Dans le champ public, la confusion des valeurs est pire encore que celle des sentiments. Au moment des campagnes présidentielles, la quête des parrainages tourne souvent au psychodrame : un(e) Le Pen serait-il privé par le système du droit de se présenter ? Cette année, entre les deux tours des élections législatives, tous les partis, au nom du front républicain, se liguent pour écarter les candidats du RN, quitte à absoudre certaines dérives fort peu républicaines de La France insoumise : on ferme les yeux après s’être bouché le nez, ce qui ne facilite pas une meilleure perception de la réalité.

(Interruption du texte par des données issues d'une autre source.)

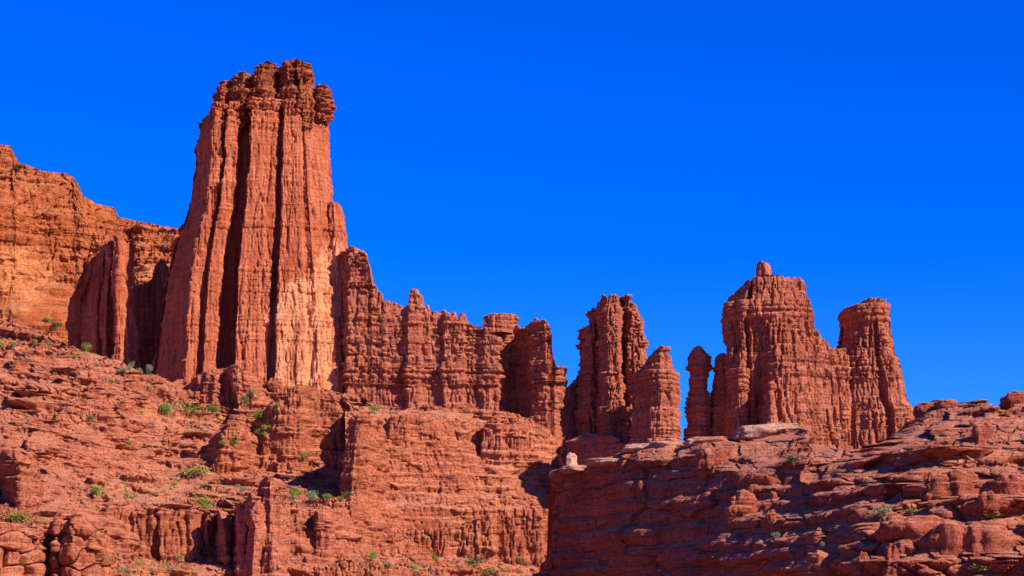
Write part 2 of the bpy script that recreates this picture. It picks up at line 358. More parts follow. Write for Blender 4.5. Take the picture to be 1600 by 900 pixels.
def sheet(name, cols, rows, Dtab, crest, bottom, st, mat, sp_px=1.15, x0=None, x1=None, pale=None, relief=None, backdrop=120, terr=0.0, jag=1.0, lean=0.35, feat=None, roll=None, tmix=1.0):
    """a continuous cliff or slope: depth table over columns and rows gives the broad form; strata and joints are laid on it"""
    x0 = cols[0] if x0 is None else x0; x1 = cols[-1] if x1 is None else x1
    n = int((x1 - x0) / sp_px); px = np.linspace(x0, x1, n)
    cr = np.interp(px, *np.array(crest, float).T)
    m = int((bottom - cr.min()) / sp_px)
    t = np.linspace(0, 1, m)[:, None]; PY = bottom + (cr[None, :] - bottom) * t; PX = np.repeat(px[None, :], m, 0)
    ra = np.array(rows, float); T = np.array(Dtab, float)           # T[row][col], rows given from bottom to top (descending py)
    # per column blending across px with smooth weights
    ci = np.clip(np.searchsorted(cols, px) - 1, 0, len(cols) - 2); cf = (px - np.array(cols)[ci]) / (np.array(cols)[ci + 1] - np.array(cols)[ci])
    Dcol = T[:, ci] * (1 - cf) + T[:, ci + 1] * cf                    # rows x n
    kb = int(40 / sp_px) | 1; kern = np.hanning(kb + 2)[1:-1]; kern /= kern.sum()
    Dcol = np.stack([np.convolve(np.pad(r_, kb // 2, mode='reflect', reflect_type='odd'), kern, 'valid') for r_ in Dcol])
    ri = np.clip(np.searchsorted(-ra, -PY) - 1, 0, len(ra) - 2)
    rf = (ra[ri] - PY) / (ra[ri] - ra[ri + 1]); jj = np.repeat(np.arange(n)[None, :], m, 0)
    rf = np.clip(rf, 0, 1.3)
    Dm = Dcol[ri, jj] * (1 - rf) + Dcol[ri + 1, jj] * rf
    # soften
    for _ in range(10):
        Dm = (np.vstack([Dm[:1], Dm[:-1]]) + Dm + np.vstack([Dm[1:], Dm[-1:]])) / 3
    X, Z = at(PX, PY, Dm)
    Y = Dm.copy()
    if feat is not None: Y = Y + feat(PX, PY, X, Y, Z)
    if terr:
        # terraces: gather the recession of the slope into narrow treads
        zw = Z + st['dip'] * X + 3.0 * perlin(X / 40, Y * 0 + 3.3, Z / 60) + 1.5 * perlin(X / 12, Y * 0 + 1.3, Z / 14)
        LT = Layers(21, terr * 0.6, terr * 1.5)
        k, f, h = LT(zw)
        dYdZ = np.gradient(Y, axis=0) / (np.gradient(Z, axis=0) + 1e-6)
        dYdZ = np.clip(dYdZ, -3, 6)
        for _ in range(6): dYdZ = (np.vstack([dYdZ[:1], dYdZ[:-1]]) + dYdZ + np.vstack([dYdZ[1:], dYdZ[-1:]])) / 3
        thick = LT.e[k + 1] - LT.e[k]
        prof = sstep(0.62, 1.0, f) - f
        Y = Y + dYdZ * thick * prof * tmix * np.clip(0.7 + 1.1 * perlin(X / 26, Y / 26, Z / 20), 0, 1.2)
    if roll:
        rr = np.clip((Z[-1:] - Z) / roll[0], 0, 1); Y = Y + roll[1] * (1 - np.sqrt(1 - (1 - rr) ** 2))
    gY = np.gradient(Y, axis=1); gX = np.gradient(X, axis=1) + 1e-6; sl = np.clip(gY / gX, -2.5, 2.5)
    for _ in range(3): sl = (np.roll(sl, 1, 1) + sl + np.roll(sl, -1, 1)) / 3
    ln = np.sqrt(1 + sl * sl); nx, ny = sl / ln, -1 / ln
    d = displacement(X, Y, Z, st)
    if relief is not None: d = relief(PX, PY, X, Y, Z, d)
    X2 = X + nx * d; Y2 = Y + ny * d; Z2 = Z + lean * 0.5 * st['nz'] * perlin(X / 3, Y / 3, Z / 3 + 60)
    if jag:
        jg = jag * fbm(X[-1] / 5, Y[-1] / 9, Z[-1] * 0, 3); Z2 = Z2 + jg[None, :] * (t ** 12)
    V = [np.stack([X2, Y2, Z2], -1).reshape(-1, 3)]; Q = [gridq(m, n)]
    nk = 14; kk = np.linspace(0, 1, nk)[:, None]
    BX = np.repeat(X2[-1][None, :], nk, 0); BY = Y2[-1] + kk * backdrop; BZ = Z2[-1] - 0.35 * backdrop * kk ** 1.5 + 1.5 * fbm(BX / 12, BY / 12, BX * 0, 2) * np.minimum(1, kk * 6)
    V.append(np.stack([BX, BY, BZ], -1).reshape(-1, 3)); Q.append(gridq(nk, n, m * n))
    V = np.concatenate(V); Q = np.concatenate(Q)
    at_ = pale(V[:, 0], V[:, 1], V[:, 2]) if pale is not None else None
    return link_mesh(name, V, Q, mat, None, at_)

def blob(cx, cz, rx, rz, soft=0.35):
    return lambda x, y, z: 1 - sstep(1 - soft, 1 + soft, np.sqrt(((x - cx) / rx) ** 2 + ((z - cz) / rz) ** 2))
def pblob(px, py, rx, ry, D, soft=0.35):
    cx, cz = at(px, py, D); k = D / F_PX
    return blob(cx, cz, rx * k, ry * k, soft)

exec_sections = []
# ================================================================== GROUND
def valley_floor():
    n = 90; g = np.linspace(-1, 1, n); a = np.sign(g) * np.abs(g) ** 2.2 * 26000
    GXX, GYY = np.meshgrid(a, a + 900)
    Zg = -60 + 18 * fbm(GXX / 700, GYY / 700, GXX * 0, 3) + np.clip((np.hypot(GXX, GYY - 900) - 3500) / 300, 0, 1) * 0
    Zg = Zg + np.clip((GYY - 700) / 900, 0, 1) * 30
    Zg = np.minimum(Zg, -12)
    V = np.stack([GXX, GYY, Zg], -1).reshape(-1, 3)
    o = link_mesh('ground', V, gridq(n, n), M_SLOPE, None, np.zeros(len(V)), Vector((0, 0, 0)))
    tag(o, 'red desert valley floor below the cliffs', kind='structure')
valley_floor()

# ================================================================== DISTANT MESA (left)
S_FAR = style(A=3.4, B=2.0, Cc=0.8, blk=2.2, bw=7, crk=1.4, blk4=3.0, fl=3.0, fls=16, fl2=1.4, gr=0.7, nz=0.8, lay=1.5, big=6, dip=0.0)
def far_relief(PX, PY, X, Y, Z, d):
    # scree apron near the foot is smooth
    w = pblob(75, 480, 62, 42, 1900, 0.25)(X, Y, Z)
    return d * (1 - 0.85 * w) + 6 * w
o = sheet('distant_mesa', [-320, -60, 0, 60, 110, 150, 200, 300], [620, 530, 480, 430, 400, 340, 300, 270, 220],
      [[r_[0] - 10] + r_ for r_ in [[1860, 1860, 1870, 1880, 1900, 1900, 1900],
       [1860, 1860, 1870, 1890, 1910, 1900, 1900],
       [1880, 1880, 1885, 1905, 1930, 1920, 1920],
       [1890, 1890, 1925, 1930, 1940, 1935, 1935],
       [1893, 1893, 1930, 1940, 1950, 1950, 1940],
       [1900, 1900, 1935, 1950, 1960, 1990, 1990],
       [1920, 1925, 1955, 1975, 1985, 2010, 2010],
       [1960, 1965, 1985, 1995, 2000, 2020, 2020],
       [1990, 1995, 2005, 2010, 2020, 2030, 2030]]],
      [(-320, 190), (-60, 225), (0, 229), (19, 229), (22, 240), (23, 252), (40, 258), (62, 266), (80, 272), (84, 271), (100, 271), (117, 278), (119, 296), (130, 305), (150, 318), (178, 324), (183, 338), (200, 343), (240, 350), (278, 358), (300, 362)],
      620, S_FAR, M_FAR, pale=lambda x, y, z: np.maximum(pblob(20, 440, 60, 70, 1900)(x, y, z), pblob(225, 430, 30, 30, 1900)(x, y, z)), relief=far_relief, jag=1.5, terr=14, sp_px=1.2)
tag(o, 'distant orange mesa cliff behind the left slope, lit by the sun', 'cliff')

# ================================================================== FLUTED BUTTRESS and dark saddle wall, left of the great tower
S_FLUTE = style(A=0.8, B=0.6, Cc=0.25, blk=0.5, bw=3, crk=0.4, fl=3.6, fls=9, fl2=1.6, gr=1.2, nz=0.45, lay=0.9)
o = rock('rock_buttress', 1530, [(98, 600), (104, 540), (108, 480), (118, 440), (135, 380), (150, 350)], [(212, 620), (210, 560), (206, 470), (203, 400), (200, 350)],
     [(98, 420), (112, 400), (125, 388), (140, 384), (150, 376), (160, 372), (170, 378), (175, 366), (183, 362), (190, 368), (200, 373), (207, 380)],
     S_FLUTE, M_TOWER, back=30, sp=0.7,
     loop=[(0, 30), (0.04, 20), (0.30, -4), (0.44, -10), (0.47, -4), (0.50, -3), (0.54, -15), (0.62, -18), (0.66, -12), (0.70, -11), (0.74, -22), (0.86, -27), (0.97, -20), (1, 0)], jag=2.5)
tag(o, 'narrow fluted red buttress between the orange mesa and the tallest tower', 'rock buttress')
o = rock('saddle_wall', 1600, [(160, 640), (168, 560), (180, 480), (190, 430)], [(300, 640), (300, 560), (300, 480), (300, 380)],
     [(170, 470), (196, 462), (206, 444), (222, 444), (236, 436), (240, 410), (247, 400), (254, 408), (258, 418), (266, 410), (280, 380), (300, 350)],
     style(A=1.0, B=0.8, Cc=0.3, blk=0.6, fl=2.2, fls=10, nz=0.4), M_TOWER, back=25, sp=0.8, loop=[(0, 10), (0.1, 0), (0.3, -4), (0.5, 0), (0.8, -8), (1, -5)], jag=2)
tag(o, 'shadowed saddle wall joining the tallest tower to the fluted buttress', 'rock wall')

# ================================================================== GREAT TOWER
TB = Root('tallest_rock_tower', (at(400, 620, 1500)[0], 1500, at(400, 620, 1500)[1]))
tag(TB.ob, 'tallest fluted red tower with flat knobbly caprock, left of centre', 'rock tower')
S_T = style(A=0.75, B=0.5, Cc=0.28, blk=0.5, bw=3.5, crk=0.6, fl=0.6, fls=10, fl2=0.6, gr=1.05, nz=0.40, warp=1.2, blk4=0.4)
S_CAPS = style(A=1.8, B=1.6, Cc=0.7, blk=2.0, bw=3, crk=1.1, fl=1.2, fls=7, fl2=0.8, gr=0.9, nz=0.9, pil=0.8, ps=4.0, lay=0.7)
zc0, zc1 = at(400, 205, 1500)[1], at(400, 185, 1500)[1]
S_CHUNK = style(A=0.8, B=1.1, Cc=0.4, blk=1.8, bw=2.6, crk=1.0, fl=2.2, fls=4, fl2=1.2, gr=1.5, nz=0.8, pil=1.2, ps=3.5)
loopt = [(0, 22), (0.015, 0), (0.145, -28), (0.165, -31), (0.235, -30), (0.245, -26), (0.262, -26), (0.27, -33), (0.352, -30), (0.362, -10), (0.44, -8), (0.455, -35), (0.55, -33), (0.655, -29), (0.665, -22), (0.695, -21), (0.705, -33), (0.83, -28), (0.842, -23), (0.86, -27), (0.97, -14), (1.0, 5)]
loopb = [(0, 25), (0.02, 0), (0.205, -38), (0.22, -41), (0.265, -37), (0.272, -30), (0.29, -29), (0.30, -41), (0.345, -37), (0.355, -12), (0.435, -10), (0.45, -43), (0.51, -42), (0.600, -38), (0.608, -26), (0.630, -26), (0.64, -45), (0.78, -42), (0.80, -38), (0.86, -38), (0.97, -28), (1.0, 5)]
def titan_pale(x, y, z):
    a = pblob(492, 525, 78, 95, 1470, 0.25)(x, y, z); b = pblob(520, 440, 30, 70, 1470, 0.3)(x, y, z); c = pblob(480, 585, 70, 14, 1470)(x, y, z) * 0.8
    return np.maximum(np.maximum(a, b), c)
def chunkw(z): return sstep(at(0, 560, 1500)[1], at(0, 520, 1500)[1], z) * (1 - sstep(at(0, 380, 1500)[1], at(0, 330, 1500)[1], z)) * 0.0
left = [(224, 660), (230, 600), (240, 520), (252, 440), (264, 390), (274, 358), (287, 327), (295, 285), (302, 250), (300, 225), (305, 205), (309, 185), (309, 172)]
right = [(552, 660), (547, 600), (542, 520), (534, 440), (528, 395), (522, 350), (516, 312), (513, 280), (512, 250), (509, 213), (508, 182), (508, 165)]
o = rock('shaft', 1500, left, right, [(300, 173), (328, 168), (332, 160), (420, 155), (508, 158), (518, 170)], S_T, M_TOWER, back=40, sp=0.48, loop=loopb, loop_top=loopt, parent=TB, jag=1.0,
     pale=titan_pale, stylef=(S_CAPS, lambda z: sstep(zc0, zc1, z)))
o['label'] = 'fluted shaft with dark vertical grooves and a pale orange patch at its foot'
o = rock('caprock', 1493, [(331, 205), (329, 180), (329, 168), (333, 145), (335, 128)], [(434, 205), (434, 170), (433, 140), (432, 100)],
     [(335, 127), (348, 124), (360, 118), (373, 112), (386, 108), (396, 112), (400, 106), (407, 102), (418, 99), (427, 100), (432, 106)],
     S_CAPS, M_CAP, back=34, sp=0.55, parent=TB, jag=1.6, loop=[(0, 6), (0.05, -8), (0.18, -18), (0.22, -12), (0.28, -12), (0.36, -20), (0.50, -21), (0.53, -10), (0.6, -8), (0.64, -20), (0.8, -24), (0.95, -18), (1, -4)])
o['label'] = 'lower left block of dark blocky caprock'
o = rock('caprock', 1493, [(433, 205), (436, 170), (437, 140), (438, 100)], [(502, 205), (500, 170), (495, 150), (491, 133), (486, 112), (481, 99)],
     [(438, 102), (443, 97), (453, 95), (462, 94), (467, 98), (474, 97), (481, 100), (486, 112), (492, 133)],
     S_CAPS, M_CAP, back=34, sp=0.55, parent=TB, jag=1.6, loop=[(0, 6), (0.05, -14), (0.3, -23), (0.45, -22), (0.5, -13), (0.55, -13), (0.62, -22), (0.85, -20), (1, 0)])
o['label'] = 'highest block of caprock right of the narrow slit'
o = rock('overhang_block', 1490, [(488, 190), (489, 160), (492, 133)], [(508, 190), (514, 178), (518, 168), (516, 155), (513, 148), (513, 130)], [(491, 136), (500, 132), (507, 134), (513, 130), (517, 150)],
     S_CAPS, M_CAP, depth=12, back=14, sp=0.5, parent=TB, jag=1.0)
o = rock('side_pinnacle', 1503, [(500, 660), (512, 480), (515, 340), (518, 313)], [(549, 660), (547, 480), (541, 380), (536, 345), (532, 317)], [(516, 312), (522, 318), (526, 316), (532, 317), (540, 360)],
     S_T, M_TOWER, back=25, sp=0.6, parent=TB, jag=0.8, pale=titan_pale, loop=[(0, -14), (0.1, -24), (0.5, -25), (0.9, -20), (1, 4)])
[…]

Deux mois plus tard, Emmanuel Macron demande à Marine Le Pen de valider le nom de Michel Barnier. “Le président de la République a tenu compte, en tout cas, des critères posés par le Rassemblement national dans son choix de Premier ministre”, indique à La Tribune dimanche la nouvelle faiseuse de rois. Et le citoyen en reste coi. “Au fond, comme chef de l’Etat, deux choses avaient manqué à Albert Lebrun : qu’il fût un chef ; qu’il y eût un Etat” : on connaît le mot fameux du général de Gaulle. Pour que Marine Le Pen soit l’arbitre des élégances, encore faudrait-il qu’elle soit arbitre et que l’élégance surplombe les débats.
Comment considérer et donc comment traiter le RN ? Il y a encore quelques mois, Emmanuel Macron, qui avait convié les représentants de tous les partis, et donc Jordan Bardella, aux rencontres de Saint-Denis, indiquait pourtant n’avoir “jamais considéré que [ce parti] s’inscrivait dans l’arc républicain”. Il contestait ainsi l’analyse de son Premier ministre d’alors, Gabriel Attal, selon lequel “l’arc républicain, c’est l’Hémicycle”. Mais c’est à Marine Le Pen que le président demande de valider le choix d’un Premier ministre ?
A la télévision le 23 juillet, après que le RN eut récolté presque 11 millions de voix au premier tour des législatives, le chef de l’Etat s’émeut de l’absence de députés RN au sein du bureau de l’Assemblée, soulignant “qu’il n’y a pas de sous-députés”. Parce qu’ils étaient sous les feux des projecteurs, son propre camp et la gauche ont voulu avoir les mains propres. Mais en 2023, quand il s’est agi de reconduire le bureau dans lequel figuraient des représentants du RN, personne n’a émis la moindre protestation. Notre boussole est cassée. On a perdu l’électeur de bonne foi.